Law and Justice's new speaker, Marek Jurek, is also a staunch catholic who was among the few party members who opposed Poland's entry into the union in 2004.

Minority government less market friendly

European Commission officials were largely preoccupied with an EU summit in Hampton Court on Thursday, but Brussels' optimism is waning that the more liberal Civic Platform will be able to balance the more aggressive political style of Law and Justice.

Meanwhile, the markets gave their own commentary, with the zloty falling steeply against the euro and investors selling Polish shares on the Warsaw stock exchange.

"The market reaction is due to the uncertain political direction of the new government and how relations will develop with the EU and Russia", Credit Suisse analyst Sven Schubert told EUobserver.

Law and Justice is "less market friendly" he added, pushing to delay euro entry and boost welfare spending, while slowing privatisation.

Extreme scenarios unlikely

But Mr Schubert cautioned that it is too early to speculate on a major EU rift and that investors remain confident about Poland's long-term economic and political stability.

"If a weaker zloty emerges, then we would recommend people to buy", he said.

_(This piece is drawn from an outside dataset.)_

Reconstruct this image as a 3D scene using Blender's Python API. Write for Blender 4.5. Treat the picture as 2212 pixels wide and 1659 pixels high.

HSBC analysts believe that Law and Justice is unlikely to ally with Self-Defence or the League of Polish families for fear of alienating its mainstream supporters and weakening its chances in the next elections.

EU diplomats have also expressed confidence that Poland will broadly continue on the same path of improving bilateral and EU relations as for the past 15 years.

Analysts added that anything that might put Poland's EU future in jeopardy would be unlikely to find public backing, with 2005 opinion surveys showing that 63-77 percent of Poles support membership.

Meanwhile, Law and Justice politicians have tried to soothe fears of a Polish radicalisation in recent days.

Party member and MEP Wojciech Roszkowski told Polish news agency PAP "We are advocates of the EU, but we criticise it due to a deficit of solidarity and unity".